The writer Sarah Shapiro once conveyed this message in the following way:

“When my father died in 1990, one condolence card especially comforted me, and I’ve saved it all these years. The picture is a black-and-white photograph of the Brooklyn Bridge, in mist and fog, vanishing into the distance. The note inside reads as follows: ‘I was shocked to learn of your father’s departure from this life.  He has crossed the bridge we must all cross one day.’

That’s all, a few words, yet they were like a rope of rescue, a line of light lowered into the sea in which I was thrashing wildly around, struggling in the wake of our cataclysmic disaster. I’d been aware, of course, that human lives come to an end, but hadn’t known it could happen to one of my parents, and didn’t know that I didn’t know. My father’s unanticipated “departure,” kept hitting me again and again as if for the first time, like some horrible aberration, an impossible reversal of the natural order, a horrific violation of the way things had to be. Without him, the world wasn’t the world.

The card informed me of something: we die. Death is universal and unavoidable. Losing someone important has happened one way or another to anyone who’s ever lived.”

Yes, death is universal but it remains so very hard to deal with. How can we continue after losing a loved one?

A very recently published book helps ease the pain.

The Neshamah Should Have an Aliyah, by Rabbi Tzvi Hebel (Judaica Press) is a wonderful, encyclopedic, and scholarly work that fills a very important need.

As Rabbi Hebel beautifully writes in his introduction: “The awareness that every Jew has tremendous ability and opportunity to elevate the souls of his departed loved ones can be a source of encouragement and comfort. When sons and daughters, grandchildren, parents, nieces, nephews and friends realize that it is within their power to continue to help their departed loved ones, their own lives can take on new meaning. It can serve as an infusion of strength, helping them carry on as they come to appreciate that the bond with their loved ones is not severed, but continues to grow stronger on a daily basis.”

“As believing Jews, we know that a person’s life does not end with his demise, but that the neshamah, after leaving this physical world, continues its existence in the World to Come.
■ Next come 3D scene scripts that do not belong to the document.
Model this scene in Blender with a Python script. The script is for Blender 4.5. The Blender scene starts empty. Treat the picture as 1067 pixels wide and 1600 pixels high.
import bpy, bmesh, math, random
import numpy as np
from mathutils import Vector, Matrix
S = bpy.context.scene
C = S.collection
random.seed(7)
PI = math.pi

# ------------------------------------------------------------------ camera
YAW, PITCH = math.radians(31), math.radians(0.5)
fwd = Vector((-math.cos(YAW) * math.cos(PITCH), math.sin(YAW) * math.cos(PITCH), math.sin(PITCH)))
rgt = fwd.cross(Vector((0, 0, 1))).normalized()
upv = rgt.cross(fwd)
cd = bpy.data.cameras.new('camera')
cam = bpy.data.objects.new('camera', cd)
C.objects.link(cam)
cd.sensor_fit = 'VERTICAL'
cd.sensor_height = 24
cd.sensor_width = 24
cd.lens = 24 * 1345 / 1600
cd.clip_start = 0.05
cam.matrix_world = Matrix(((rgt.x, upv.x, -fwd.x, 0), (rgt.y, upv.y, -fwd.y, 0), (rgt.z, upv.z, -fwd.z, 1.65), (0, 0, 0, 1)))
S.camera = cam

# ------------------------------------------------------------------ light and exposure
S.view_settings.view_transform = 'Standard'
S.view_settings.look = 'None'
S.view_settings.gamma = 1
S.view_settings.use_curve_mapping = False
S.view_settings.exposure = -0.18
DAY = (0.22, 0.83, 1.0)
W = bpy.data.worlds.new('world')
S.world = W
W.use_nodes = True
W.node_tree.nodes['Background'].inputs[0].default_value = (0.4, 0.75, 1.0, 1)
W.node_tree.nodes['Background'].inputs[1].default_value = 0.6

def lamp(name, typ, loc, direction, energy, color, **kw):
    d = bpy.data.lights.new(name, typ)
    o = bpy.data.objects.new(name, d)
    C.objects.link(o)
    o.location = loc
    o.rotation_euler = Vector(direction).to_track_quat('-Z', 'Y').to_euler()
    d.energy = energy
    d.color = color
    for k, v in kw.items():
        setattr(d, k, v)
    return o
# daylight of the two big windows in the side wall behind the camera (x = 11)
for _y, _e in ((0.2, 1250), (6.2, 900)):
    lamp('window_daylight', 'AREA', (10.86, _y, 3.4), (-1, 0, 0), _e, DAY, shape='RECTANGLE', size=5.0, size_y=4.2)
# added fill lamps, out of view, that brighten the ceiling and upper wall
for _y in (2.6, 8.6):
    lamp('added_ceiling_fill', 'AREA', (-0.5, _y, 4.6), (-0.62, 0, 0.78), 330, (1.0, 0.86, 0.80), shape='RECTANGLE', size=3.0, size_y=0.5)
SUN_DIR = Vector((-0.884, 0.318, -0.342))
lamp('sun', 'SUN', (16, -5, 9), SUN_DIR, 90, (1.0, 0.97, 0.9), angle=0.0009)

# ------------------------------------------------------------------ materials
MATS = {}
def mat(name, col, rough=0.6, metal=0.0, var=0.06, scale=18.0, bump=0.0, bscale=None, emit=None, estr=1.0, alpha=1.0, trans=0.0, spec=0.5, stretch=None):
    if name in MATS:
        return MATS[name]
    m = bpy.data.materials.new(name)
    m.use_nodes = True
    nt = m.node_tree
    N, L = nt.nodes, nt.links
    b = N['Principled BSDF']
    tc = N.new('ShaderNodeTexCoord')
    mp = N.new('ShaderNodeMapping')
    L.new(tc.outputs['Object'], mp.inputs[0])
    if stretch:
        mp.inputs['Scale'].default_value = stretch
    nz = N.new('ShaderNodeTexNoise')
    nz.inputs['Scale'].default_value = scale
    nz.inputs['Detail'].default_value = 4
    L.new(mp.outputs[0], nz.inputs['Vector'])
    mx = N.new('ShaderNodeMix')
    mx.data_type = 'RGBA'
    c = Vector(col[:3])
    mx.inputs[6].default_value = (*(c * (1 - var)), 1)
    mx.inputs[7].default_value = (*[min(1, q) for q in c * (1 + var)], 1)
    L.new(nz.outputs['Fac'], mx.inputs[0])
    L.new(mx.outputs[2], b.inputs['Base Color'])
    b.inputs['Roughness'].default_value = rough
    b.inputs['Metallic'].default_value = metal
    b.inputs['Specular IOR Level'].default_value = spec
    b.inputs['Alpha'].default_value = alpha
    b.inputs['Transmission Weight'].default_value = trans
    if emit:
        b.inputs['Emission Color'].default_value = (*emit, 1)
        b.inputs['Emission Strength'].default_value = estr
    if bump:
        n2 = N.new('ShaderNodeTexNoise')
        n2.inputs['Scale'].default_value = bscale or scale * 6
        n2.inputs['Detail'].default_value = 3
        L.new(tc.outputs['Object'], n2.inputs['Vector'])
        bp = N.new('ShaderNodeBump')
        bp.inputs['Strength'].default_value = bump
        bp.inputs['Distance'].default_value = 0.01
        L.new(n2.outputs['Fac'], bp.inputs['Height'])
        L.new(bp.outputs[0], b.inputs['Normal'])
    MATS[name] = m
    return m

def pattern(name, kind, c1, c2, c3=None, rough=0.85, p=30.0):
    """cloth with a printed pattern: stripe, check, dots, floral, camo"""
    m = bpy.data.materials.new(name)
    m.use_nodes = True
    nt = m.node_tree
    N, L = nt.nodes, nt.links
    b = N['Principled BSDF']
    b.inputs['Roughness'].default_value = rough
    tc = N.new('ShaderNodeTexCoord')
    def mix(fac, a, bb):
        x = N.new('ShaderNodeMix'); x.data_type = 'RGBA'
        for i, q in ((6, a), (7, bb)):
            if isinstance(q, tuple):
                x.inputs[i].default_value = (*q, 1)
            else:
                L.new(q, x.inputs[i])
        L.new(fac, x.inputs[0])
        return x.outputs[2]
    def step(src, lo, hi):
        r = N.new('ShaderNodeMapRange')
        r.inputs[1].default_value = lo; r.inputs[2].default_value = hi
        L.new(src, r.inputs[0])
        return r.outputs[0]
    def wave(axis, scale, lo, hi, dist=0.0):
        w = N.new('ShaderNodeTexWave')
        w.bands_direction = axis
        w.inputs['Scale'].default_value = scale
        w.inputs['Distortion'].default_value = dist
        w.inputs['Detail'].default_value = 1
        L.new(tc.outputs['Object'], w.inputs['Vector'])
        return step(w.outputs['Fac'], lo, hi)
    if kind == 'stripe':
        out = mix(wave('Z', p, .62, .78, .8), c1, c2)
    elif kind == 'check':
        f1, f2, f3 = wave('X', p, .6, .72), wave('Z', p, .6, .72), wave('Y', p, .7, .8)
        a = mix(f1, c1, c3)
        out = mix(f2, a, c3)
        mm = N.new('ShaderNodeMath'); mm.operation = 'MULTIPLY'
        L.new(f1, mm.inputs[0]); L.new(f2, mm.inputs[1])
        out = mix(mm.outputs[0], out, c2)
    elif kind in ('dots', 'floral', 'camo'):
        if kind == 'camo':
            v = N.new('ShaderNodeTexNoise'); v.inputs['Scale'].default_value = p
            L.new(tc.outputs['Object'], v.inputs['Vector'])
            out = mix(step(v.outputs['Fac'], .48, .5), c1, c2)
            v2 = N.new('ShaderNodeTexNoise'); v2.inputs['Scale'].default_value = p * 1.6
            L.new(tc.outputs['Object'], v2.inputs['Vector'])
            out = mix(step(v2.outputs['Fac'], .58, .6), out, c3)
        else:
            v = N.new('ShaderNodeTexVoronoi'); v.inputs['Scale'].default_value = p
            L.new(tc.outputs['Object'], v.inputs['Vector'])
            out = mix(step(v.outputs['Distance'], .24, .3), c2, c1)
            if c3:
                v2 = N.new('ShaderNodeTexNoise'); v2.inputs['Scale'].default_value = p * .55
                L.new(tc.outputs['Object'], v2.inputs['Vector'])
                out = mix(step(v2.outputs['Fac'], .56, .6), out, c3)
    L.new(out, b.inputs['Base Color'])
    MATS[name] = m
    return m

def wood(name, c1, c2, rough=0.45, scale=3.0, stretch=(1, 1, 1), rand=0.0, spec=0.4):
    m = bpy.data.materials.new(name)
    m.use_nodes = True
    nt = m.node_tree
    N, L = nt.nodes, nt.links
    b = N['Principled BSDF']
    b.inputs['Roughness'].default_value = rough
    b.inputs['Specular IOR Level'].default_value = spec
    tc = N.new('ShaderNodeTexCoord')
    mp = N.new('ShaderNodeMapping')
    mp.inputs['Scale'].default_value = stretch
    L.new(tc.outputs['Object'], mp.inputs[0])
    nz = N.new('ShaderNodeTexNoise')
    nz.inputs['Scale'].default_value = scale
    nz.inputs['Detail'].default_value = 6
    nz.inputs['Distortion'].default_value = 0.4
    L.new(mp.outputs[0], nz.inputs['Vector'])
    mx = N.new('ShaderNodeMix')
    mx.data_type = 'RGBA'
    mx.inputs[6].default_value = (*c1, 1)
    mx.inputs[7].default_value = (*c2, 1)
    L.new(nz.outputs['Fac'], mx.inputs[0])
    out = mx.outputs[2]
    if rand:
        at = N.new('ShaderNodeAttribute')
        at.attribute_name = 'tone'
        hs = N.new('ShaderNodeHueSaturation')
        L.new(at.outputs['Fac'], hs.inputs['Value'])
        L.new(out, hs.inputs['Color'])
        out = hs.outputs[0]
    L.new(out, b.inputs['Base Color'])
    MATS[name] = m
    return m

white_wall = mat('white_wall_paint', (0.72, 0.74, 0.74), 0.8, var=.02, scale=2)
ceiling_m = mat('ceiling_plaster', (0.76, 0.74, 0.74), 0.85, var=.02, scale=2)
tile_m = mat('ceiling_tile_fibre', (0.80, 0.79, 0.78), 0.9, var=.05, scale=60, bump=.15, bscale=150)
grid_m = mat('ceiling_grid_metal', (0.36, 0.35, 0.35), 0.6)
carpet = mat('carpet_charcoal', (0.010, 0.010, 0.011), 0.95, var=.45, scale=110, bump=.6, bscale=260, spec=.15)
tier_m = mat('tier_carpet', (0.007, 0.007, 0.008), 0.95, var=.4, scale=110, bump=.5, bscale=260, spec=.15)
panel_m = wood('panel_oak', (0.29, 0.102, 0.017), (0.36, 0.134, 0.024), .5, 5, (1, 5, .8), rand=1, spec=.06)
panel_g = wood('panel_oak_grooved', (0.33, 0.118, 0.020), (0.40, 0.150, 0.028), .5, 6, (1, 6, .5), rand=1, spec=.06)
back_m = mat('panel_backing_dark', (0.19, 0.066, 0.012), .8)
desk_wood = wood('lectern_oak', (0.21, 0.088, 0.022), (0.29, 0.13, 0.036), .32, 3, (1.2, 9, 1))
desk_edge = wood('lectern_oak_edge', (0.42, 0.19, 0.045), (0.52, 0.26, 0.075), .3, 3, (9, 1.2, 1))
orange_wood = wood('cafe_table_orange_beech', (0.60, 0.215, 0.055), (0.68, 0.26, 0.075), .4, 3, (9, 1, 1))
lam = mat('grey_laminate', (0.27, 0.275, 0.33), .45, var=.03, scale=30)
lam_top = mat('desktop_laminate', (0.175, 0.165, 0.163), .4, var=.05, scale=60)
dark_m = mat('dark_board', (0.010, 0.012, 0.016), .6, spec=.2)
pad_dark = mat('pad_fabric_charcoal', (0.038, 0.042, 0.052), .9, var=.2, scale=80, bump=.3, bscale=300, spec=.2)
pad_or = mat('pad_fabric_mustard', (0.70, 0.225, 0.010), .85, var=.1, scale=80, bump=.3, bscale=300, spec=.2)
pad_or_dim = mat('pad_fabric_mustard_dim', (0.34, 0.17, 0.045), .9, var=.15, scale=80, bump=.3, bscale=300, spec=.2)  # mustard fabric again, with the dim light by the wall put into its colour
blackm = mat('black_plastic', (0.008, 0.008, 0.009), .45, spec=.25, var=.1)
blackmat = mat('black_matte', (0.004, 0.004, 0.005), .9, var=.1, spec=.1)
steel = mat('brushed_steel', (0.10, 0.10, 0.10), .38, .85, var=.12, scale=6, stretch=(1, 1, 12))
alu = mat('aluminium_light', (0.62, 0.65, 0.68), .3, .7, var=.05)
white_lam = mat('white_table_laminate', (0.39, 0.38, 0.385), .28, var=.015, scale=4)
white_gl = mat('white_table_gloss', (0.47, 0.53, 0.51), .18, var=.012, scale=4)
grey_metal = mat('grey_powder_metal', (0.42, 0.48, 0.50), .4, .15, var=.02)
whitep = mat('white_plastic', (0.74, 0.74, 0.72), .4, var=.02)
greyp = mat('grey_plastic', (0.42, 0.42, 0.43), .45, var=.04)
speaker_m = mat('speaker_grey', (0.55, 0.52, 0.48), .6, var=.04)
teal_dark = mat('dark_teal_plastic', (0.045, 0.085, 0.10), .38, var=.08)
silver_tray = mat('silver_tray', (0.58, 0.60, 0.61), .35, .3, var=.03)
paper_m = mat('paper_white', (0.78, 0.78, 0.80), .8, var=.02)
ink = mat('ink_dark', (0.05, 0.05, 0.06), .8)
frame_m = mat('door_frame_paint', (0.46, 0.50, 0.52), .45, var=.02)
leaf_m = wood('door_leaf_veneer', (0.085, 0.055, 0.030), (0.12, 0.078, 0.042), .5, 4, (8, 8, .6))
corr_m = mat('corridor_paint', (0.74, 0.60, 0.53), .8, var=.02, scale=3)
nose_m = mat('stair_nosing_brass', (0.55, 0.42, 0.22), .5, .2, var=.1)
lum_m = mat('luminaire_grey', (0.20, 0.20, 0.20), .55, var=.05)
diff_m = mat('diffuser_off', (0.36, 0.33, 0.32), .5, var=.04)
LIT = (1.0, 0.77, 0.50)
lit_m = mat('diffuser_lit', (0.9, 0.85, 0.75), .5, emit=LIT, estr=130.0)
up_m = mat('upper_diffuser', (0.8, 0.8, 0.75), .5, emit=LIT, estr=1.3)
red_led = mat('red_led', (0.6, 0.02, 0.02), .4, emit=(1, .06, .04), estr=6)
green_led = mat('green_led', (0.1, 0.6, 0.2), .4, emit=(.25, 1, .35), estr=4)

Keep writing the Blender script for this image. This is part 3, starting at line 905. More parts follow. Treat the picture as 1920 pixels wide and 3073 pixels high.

But the departed can no longer grow and spiritually elevate themselves. Whatever merits the neshamah has accrued during its earthly stay will accompany it for the rest of time. However, those left behind, who mourn the departure of this soul, can provide help. Whereas the neshamah’s own ability to improve its position has ended, surviving relatives and friends can generate abundant merit on the soul’s behalf. As individuals, as families and as communities,
we have before us a remarkable opportunity to engage in the highest form of kindness — chessed shel emes, true kindness.”

The sefer delineates a comprehensive description of all that can be done to create merits for the deceased, all based upon seforim and poskim. Learning mishnayos, tzedakah, chesed, adopting mitzvos, special prayers, kaddish, are explained in depth. Very practical tips and suggestions are offered. An extensive section deals with the spiritual mechanics and philosophy of how and why performing mitzvos helps the niftar when he/she is not personally doing it.

After personally reading this phenomenal work, I feel compelled to share it with others. There are truly no words to describe the comfort and inspiration I received in reading this work, especially after recently losing my mother, aleha hashalom, hareini kaparas mishkavah, two months ago.

The sefer has phenomemal haskamos from Rav Reuvein Feinstein, shlita, Rav Yeruchem Olshin, shlita, and Rav Noach Orlowek, shlita. As an added bonus, it comes with a complementary DVD with shiurim from Rav Yissachar Frand, shlita, and Rav Paysach Krohn, shlita, talking about the sefer and the subject of creating merits for a niftar.

If one wants to grow with passion within this realm of avodas Hashem, The Neshamah Should Have an Aliyah, really is a must read.